● **TASK TO COMPLETE**: Please print the full listing exactly.

● **DATASET SECTION**:
* * *

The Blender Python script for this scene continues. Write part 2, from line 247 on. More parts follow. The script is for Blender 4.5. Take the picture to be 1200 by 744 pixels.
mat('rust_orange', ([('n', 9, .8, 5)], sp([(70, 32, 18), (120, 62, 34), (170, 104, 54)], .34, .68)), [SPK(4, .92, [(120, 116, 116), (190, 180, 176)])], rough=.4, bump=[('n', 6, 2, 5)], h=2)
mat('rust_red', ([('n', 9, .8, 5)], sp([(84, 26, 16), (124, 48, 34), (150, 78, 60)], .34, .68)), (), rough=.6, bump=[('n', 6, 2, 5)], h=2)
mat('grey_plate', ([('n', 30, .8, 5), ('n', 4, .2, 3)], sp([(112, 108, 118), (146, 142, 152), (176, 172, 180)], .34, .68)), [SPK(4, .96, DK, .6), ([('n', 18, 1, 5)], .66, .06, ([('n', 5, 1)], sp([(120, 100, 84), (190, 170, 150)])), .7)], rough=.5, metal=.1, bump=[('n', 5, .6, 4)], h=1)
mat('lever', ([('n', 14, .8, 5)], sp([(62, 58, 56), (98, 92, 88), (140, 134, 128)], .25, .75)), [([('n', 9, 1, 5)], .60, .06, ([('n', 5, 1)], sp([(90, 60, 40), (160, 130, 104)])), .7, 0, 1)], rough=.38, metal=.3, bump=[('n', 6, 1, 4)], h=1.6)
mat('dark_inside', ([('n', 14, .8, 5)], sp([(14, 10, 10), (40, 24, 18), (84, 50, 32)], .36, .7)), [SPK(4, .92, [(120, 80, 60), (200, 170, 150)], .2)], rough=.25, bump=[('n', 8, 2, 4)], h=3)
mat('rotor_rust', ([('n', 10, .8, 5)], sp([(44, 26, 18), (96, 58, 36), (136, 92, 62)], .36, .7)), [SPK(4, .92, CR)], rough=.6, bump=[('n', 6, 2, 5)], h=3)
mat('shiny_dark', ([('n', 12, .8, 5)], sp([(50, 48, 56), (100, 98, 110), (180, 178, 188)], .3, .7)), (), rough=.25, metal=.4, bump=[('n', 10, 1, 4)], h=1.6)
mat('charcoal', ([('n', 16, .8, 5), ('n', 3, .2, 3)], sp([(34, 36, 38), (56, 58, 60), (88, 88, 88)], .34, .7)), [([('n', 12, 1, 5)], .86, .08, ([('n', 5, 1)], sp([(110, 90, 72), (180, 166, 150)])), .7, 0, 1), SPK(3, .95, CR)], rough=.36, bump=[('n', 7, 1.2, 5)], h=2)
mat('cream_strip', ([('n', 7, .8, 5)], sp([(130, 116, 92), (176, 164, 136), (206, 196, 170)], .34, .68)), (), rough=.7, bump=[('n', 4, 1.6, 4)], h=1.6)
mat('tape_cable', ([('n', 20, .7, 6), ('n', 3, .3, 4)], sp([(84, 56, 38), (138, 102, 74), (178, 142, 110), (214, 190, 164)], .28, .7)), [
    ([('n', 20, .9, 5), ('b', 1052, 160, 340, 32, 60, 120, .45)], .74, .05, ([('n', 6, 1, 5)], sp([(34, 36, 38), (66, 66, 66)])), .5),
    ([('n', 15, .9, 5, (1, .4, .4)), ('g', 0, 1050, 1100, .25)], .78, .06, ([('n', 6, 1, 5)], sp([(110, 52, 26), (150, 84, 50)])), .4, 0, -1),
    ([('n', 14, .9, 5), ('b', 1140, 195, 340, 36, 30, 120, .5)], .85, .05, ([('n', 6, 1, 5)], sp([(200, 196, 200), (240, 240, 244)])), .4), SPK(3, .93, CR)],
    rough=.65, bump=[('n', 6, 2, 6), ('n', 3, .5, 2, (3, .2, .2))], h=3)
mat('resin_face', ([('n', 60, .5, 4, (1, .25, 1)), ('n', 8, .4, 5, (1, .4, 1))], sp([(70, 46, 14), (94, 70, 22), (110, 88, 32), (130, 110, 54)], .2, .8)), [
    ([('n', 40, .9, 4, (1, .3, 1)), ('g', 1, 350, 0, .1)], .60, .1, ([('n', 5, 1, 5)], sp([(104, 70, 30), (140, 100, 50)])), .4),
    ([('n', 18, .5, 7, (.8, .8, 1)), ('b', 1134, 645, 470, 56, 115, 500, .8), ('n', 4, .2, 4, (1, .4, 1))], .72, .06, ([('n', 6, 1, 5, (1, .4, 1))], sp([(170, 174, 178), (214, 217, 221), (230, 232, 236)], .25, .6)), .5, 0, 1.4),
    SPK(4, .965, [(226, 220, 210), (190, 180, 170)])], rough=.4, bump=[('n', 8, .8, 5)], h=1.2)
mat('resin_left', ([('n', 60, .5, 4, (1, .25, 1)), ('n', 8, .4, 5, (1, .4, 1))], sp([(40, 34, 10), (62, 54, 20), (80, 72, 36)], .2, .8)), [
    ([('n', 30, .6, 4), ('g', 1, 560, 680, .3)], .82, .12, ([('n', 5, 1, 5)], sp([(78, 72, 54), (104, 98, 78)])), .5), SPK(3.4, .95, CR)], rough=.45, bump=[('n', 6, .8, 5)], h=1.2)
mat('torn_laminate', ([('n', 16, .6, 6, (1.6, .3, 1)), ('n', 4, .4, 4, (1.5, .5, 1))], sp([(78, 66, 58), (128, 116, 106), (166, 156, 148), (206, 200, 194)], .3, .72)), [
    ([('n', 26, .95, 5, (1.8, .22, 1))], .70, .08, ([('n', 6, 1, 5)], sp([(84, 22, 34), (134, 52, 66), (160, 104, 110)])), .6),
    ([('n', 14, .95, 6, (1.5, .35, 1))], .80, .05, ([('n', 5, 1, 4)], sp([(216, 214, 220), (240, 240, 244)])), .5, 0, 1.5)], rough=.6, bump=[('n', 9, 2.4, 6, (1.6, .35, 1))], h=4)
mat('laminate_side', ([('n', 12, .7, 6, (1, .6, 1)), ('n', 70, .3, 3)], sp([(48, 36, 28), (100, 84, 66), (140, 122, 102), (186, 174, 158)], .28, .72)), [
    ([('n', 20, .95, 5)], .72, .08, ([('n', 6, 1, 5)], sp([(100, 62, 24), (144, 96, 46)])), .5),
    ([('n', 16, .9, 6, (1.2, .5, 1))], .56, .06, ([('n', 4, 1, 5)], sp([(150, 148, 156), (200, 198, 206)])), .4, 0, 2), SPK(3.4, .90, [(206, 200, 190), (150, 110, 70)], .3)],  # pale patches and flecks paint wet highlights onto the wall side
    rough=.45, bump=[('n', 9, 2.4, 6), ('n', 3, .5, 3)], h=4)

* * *

● **RESPONSE FOR THIS EXERCISE**:
The Blender Python script for this scene continues. Write part 2, from line 247 on. More parts follow. The script is for Blender 4.5. Take the picture to be 1200 by 744 pixels.
mat('rust_orange', ([('n', 9, .8, 5)], sp([(70, 32, 18), (120, 62, 34), (170, 104, 54)], .34, .68)), [SPK(4, .92, [(120, 116, 116), (190, 180, 176)])], rough=.4, bump=[('n', 6, 2, 5)], h=2)
mat('rust_red', ([('n', 9, .8, 5)], sp([(84, 26, 16), (124, 48, 34), (150, 78, 60)], .34, .68)), (), rough=.6, bump=[('n', 6, 2, 5)], h=2)
mat('grey_plate', ([('n', 30, .8, 5), ('n', 4, .2, 3)], sp([(112, 108, 118), (146, 142, 152), (176, 172, 180)], .34, .68)), [SPK(4, .96, DK, .6), ([('n', 18, 1, 5)], .66, .06, ([('n', 5, 1)], sp([(120, 100, 84), (190, 170, 150)])), .7)], rough=.5, metal=.1, bump=[('n', 5, .6, 4)], h=1)
mat('lever', ([('n', 14, .8, 5)], sp([(62, 58, 56), (98, 92, 88), (140, 134, 128)], .25, .75)), [([('n', 9, 1, 5)], .60, .06, ([('n', 5, 1)], sp([(90, 60, 40), (160, 130, 104)])), .7, 0, 1)], rough=.38, metal=.3, bump=[('n', 6, 1, 4)], h=1.6)
mat('dark_inside', ([('n', 14, .8, 5)], sp([(14, 10, 10), (40, 24, 18), (84, 50, 32)], .36, .7)), [SPK(4, .92, [(120, 80, 60), (200, 170, 150)], .2)], rough=.25, bump=[('n', 8, 2, 4)], h=3)
mat('rotor_rust', ([('n', 10, .8, 5)], sp([(44, 26, 18), (96, 58, 36), (136, 92, 62)], .36, .7)), [SPK(4, .92, CR)], rough=.6, bump=[('n', 6, 2, 5)], h=3)
mat('shiny_dark', ([('n', 12, .8, 5)], sp([(50, 48, 56), (100, 98, 110), (180, 178, 188)], .3, .7)), (), rough=.25, metal=.4, bump=[('n', 10, 1, 4)], h=1.6)
mat('charcoal', ([('n', 16, .8, 5), ('n', 3, .2, 3)], sp([(34, 36, 38), (56, 58, 60), (88, 88, 88)], .34, .7)), [([('n', 12, 1, 5)], .86, .08, ([('n', 5, 1)], sp([(110, 90, 72), (180, 166, 150)])), .7, 0, 1), SPK(3, .95, CR)], rough=.36, bump=[('n', 7, 1.2, 5)], h=2)
mat('cream_strip', ([('n', 7, .8, 5)], sp([(130, 116, 92), (176, 164, 136), (206, 196, 170)], .34, .68)), (), rough=.7, bump=[('n', 4, 1.6, 4)], h=1.6)
mat('tape_cable', ([('n', 20, .7, 6), ('n', 3, .3, 4)], sp([(84, 56, 38), (138, 102, 74), (178, 142, 110), (214, 190, 164)], .28, .7)), [
    ([('n', 20, .9, 5), ('b', 1052, 160, 340, 32, 60, 120, .45)], .74, .05, ([('n', 6, 1, 5)], sp([(34, 36, 38), (66, 66, 66)])), .5),
    ([('n', 15, .9, 5, (1, .4, .4)), ('g', 0, 1050, 1100, .25)], .78, .06, ([('n', 6, 1, 5)], sp([(110, 52, 26), (150, 84, 50)])), .4, 0, -1),
    ([('n', 14, .9, 5), ('b', 1140, 195, 340, 36, 30, 120, .5)], .85, .05, ([('n', 6, 1, 5)], sp([(200, 196, 200), (240, 240, 244)])), .4), SPK(3, .93, CR)],
    rough=.65, bump=[('n', 6, 2, 6), ('n', 3, .5, 2, (3, .2, .2))], h=3)
mat('resin_face', ([('n', 60, .5, 4, (1, .25, 1)), ('n', 8, .4, 5, (1, .4, 1))], sp([(70, 46, 14), (94, 70, 22), (110, 88, 32), (130, 110, 54)], .2, .8)), [
    ([('n', 40, .9, 4, (1, .3, 1)), ('g', 1, 350, 0, .1)], .60, .1, ([('n', 5, 1, 5)], sp([(104, 70, 30), (140, 100, 50)])), .4),
    ([('n', 18, .5, 7, (.8, .8, 1)), ('b', 1134, 645, 470, 56, 115, 500, .8), ('n', 4, .2, 4, (1, .4, 1))], .72, .06, ([('n', 6, 1, 5, (1, .4, 1))], sp([(170, 174, 178), (214, 217, 221), (230, 232, 236)], .25, .6)), .5, 0, 1.4),
    SPK(4, .965, [(226, 220, 210), (190, 180, 170)])], rough=.4, bump=[('n', 8, .8, 5)], h=1.2)
mat('resin_left', ([('n', 60, .5, 4, (1, .25, 1)), ('n', 8, .4, 5, (1, .4, 1))], sp([(40, 34, 10), (62, 54, 20), (80, 72, 36)], .2, .8)), [
    ([('n', 30, .6, 4), ('g', 1, 560, 680, .3)], .82, .12, ([('n', 5, 1, 5)], sp([(78, 72, 54), (104, 98, 78)])), .5), SPK(3.4, .95, CR)], rough=.45, bump=[('n', 6, .8, 5)], h=1.2)
mat('torn_laminate', ([('n', 16, .6, 6, (1.6, .3, 1)), ('n', 4, .4, 4, (1.5, .5, 1))], sp([(78, 66, 58), (128, 116, 106), (166, 156, 148), (206, 200, 194)], .3, .72)), [
    ([('n', 26, .95, 5, (1.8, .22, 1))], .70, .08, ([('n', 6, 1, 5)], sp([(84, 22, 34), (134, 52, 66), (160, 104, 110)])), .6),
    ([('n', 14, .95, 6, (1.5, .35, 1))], .80, .05, ([('n', 5, 1, 4)], sp([(216, 214, 220), (240, 240, 244)])), .5, 0, 1.5)], rough=.6, bump=[('n', 9, 2.4, 6, (1.6, .35, 1))], h=4)
mat('laminate_side', ([('n', 12, .7, 6, (1, .6, 1)), ('n', 70, .3, 3)], sp([(48, 36, 28), (100, 84, 66), (140, 122, 102), (186, 174, 158)], .28, .72)), [
    ([('n', 20, .95, 5)], .72, .08, ([('n', 6, 1, 5)], sp([(100, 62, 24), (144, 96, 46)])), .5),
    ([('n', 16, .9, 6, (1.2, .5, 1))], .56, .06, ([('n', 4, 1, 5)], sp([(150, 148, 156), (200, 198, 206)])), .4, 0, 2), SPK(3.4, .90, [(206, 200, 190), (150, 110, 70)], .3)],  # pale patches and flecks paint wet highlights onto the wall side
    rough=.45, bump=[('n', 9, 2.4, 6), ('n', 3, .5, 3)], h=4)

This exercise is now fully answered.